Regarding your taxonomy hierarchy you're almost on Drupal's track. I wouldn't create a term called "Newsletters" (I don't see the point, yet), but create a vocabulary called "Newsletters". Within this vocabulary I'd create first-level terms describing the different newsletter available (i.e. "Newsletter A").

Next, you connect the vocabulary "Newsletters" with your content type "issue".

As xkingpin pointed out correctly, NAT ( will be your module of choice, so install it and set up the new options for the content type "issue" (i.e. linkage of issue term).

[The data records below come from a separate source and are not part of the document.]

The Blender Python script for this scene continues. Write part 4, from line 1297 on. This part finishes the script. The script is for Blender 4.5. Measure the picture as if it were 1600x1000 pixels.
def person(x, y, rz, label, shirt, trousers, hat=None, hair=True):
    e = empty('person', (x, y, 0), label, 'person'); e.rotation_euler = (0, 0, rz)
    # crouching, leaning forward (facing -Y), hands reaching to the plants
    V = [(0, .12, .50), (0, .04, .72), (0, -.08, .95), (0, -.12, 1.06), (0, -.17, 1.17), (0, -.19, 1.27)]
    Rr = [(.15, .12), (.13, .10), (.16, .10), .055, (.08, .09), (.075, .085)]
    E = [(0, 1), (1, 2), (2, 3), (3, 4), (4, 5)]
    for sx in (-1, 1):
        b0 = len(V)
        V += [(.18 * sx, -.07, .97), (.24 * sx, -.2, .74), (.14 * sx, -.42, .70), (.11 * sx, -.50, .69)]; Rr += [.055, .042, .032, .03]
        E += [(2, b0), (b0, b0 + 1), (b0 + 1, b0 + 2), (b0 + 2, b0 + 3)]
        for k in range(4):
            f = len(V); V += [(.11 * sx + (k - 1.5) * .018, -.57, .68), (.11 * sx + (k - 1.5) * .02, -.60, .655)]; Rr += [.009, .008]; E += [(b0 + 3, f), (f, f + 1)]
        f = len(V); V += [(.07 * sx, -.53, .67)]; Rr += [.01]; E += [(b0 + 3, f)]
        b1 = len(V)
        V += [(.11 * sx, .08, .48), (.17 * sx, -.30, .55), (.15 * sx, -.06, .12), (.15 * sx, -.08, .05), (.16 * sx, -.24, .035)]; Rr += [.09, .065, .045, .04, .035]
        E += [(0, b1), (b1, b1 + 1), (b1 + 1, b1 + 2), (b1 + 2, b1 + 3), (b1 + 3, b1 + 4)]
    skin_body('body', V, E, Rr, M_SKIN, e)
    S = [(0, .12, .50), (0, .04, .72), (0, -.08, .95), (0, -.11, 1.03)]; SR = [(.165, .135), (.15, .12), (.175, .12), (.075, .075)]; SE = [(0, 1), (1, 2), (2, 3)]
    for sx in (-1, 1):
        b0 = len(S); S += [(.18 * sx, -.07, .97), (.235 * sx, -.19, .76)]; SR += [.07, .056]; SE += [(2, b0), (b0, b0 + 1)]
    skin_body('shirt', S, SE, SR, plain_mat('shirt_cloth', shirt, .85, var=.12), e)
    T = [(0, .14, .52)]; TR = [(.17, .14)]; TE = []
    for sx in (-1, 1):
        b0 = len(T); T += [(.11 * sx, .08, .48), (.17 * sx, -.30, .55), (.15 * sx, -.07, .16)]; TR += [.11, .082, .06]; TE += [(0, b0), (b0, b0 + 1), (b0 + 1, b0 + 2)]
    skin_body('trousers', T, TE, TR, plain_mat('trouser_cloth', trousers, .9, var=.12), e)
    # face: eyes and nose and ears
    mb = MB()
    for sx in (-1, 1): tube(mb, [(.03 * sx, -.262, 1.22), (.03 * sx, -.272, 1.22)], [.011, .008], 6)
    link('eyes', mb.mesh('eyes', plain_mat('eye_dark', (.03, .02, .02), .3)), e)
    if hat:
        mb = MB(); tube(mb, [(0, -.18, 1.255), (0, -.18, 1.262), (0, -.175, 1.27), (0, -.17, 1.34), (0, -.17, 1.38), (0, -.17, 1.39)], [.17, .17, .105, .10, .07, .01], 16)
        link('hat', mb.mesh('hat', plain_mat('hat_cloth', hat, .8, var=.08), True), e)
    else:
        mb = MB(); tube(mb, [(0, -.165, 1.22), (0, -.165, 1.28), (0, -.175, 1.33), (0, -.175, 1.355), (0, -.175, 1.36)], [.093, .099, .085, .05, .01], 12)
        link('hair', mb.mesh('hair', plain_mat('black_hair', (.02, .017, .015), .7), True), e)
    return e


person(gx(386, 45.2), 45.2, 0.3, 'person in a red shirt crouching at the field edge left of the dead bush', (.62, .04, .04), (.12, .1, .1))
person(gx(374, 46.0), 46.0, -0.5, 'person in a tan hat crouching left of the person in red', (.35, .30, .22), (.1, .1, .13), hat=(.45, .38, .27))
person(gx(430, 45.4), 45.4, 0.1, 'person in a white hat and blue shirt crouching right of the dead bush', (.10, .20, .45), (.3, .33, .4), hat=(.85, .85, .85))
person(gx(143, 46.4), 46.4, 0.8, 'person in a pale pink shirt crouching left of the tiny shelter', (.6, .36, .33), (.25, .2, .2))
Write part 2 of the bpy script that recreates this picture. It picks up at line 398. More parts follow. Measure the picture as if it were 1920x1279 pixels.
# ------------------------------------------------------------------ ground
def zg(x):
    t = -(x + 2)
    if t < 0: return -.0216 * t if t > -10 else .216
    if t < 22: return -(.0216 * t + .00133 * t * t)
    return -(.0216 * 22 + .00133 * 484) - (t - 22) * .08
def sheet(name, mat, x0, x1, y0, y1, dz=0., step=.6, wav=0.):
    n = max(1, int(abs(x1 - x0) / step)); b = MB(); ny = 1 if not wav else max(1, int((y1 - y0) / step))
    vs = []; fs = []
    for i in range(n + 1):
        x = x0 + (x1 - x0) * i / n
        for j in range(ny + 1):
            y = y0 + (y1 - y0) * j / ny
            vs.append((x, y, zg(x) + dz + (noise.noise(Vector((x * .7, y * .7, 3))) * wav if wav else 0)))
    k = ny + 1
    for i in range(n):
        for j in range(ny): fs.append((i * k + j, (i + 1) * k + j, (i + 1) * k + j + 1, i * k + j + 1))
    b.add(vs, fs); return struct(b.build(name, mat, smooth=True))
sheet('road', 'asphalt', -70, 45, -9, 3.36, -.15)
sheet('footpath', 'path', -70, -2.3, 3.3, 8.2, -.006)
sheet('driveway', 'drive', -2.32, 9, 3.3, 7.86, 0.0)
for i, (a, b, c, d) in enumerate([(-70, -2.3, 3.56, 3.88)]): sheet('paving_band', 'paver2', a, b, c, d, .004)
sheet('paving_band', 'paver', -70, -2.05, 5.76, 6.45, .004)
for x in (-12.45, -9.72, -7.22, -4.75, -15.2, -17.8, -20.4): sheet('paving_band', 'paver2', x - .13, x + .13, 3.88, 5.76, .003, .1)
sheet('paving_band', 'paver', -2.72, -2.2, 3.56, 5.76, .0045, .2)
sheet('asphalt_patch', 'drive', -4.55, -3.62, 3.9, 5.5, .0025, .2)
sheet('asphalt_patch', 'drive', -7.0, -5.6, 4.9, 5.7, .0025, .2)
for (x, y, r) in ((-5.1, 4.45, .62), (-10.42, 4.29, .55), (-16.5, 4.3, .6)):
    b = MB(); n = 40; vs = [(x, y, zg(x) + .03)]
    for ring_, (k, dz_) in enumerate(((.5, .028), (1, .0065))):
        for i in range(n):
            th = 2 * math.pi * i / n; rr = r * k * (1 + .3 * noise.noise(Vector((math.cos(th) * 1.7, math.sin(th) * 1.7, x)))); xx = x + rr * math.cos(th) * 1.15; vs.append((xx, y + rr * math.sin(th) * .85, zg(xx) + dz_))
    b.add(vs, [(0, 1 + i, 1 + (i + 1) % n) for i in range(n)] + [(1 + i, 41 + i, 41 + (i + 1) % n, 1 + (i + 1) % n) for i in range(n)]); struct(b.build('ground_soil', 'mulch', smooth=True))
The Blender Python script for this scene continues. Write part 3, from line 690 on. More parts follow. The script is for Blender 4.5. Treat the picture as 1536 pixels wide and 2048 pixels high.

Then you use your issue node type to create issues (I am assuming all newsletters share the same content type). Upon taxonomy selection you just choose the right newsletter term this issue belongs to (i.e. "Newsletter A"). NAT will automatically assign this term to the issue as well as creating a sub-term to that first-level term. The name of the subterm will match the title of your issue, so you may just call it "Issue #1 - 2010-03-01" to create a sub-term called "Issue #1 - 2010-03-01".

When viewing the issue node it will have two terms assigned ("Newsletter A", "Issue #1 - 2010-03-01"). Any article referenced within the issue may now be tagged with the issue sub-term. On NAT admin ui you may choose if the issue term directly links to the issue node instead of linking to a view of all node tagged with the same issue term (which is default behaviour of drupal).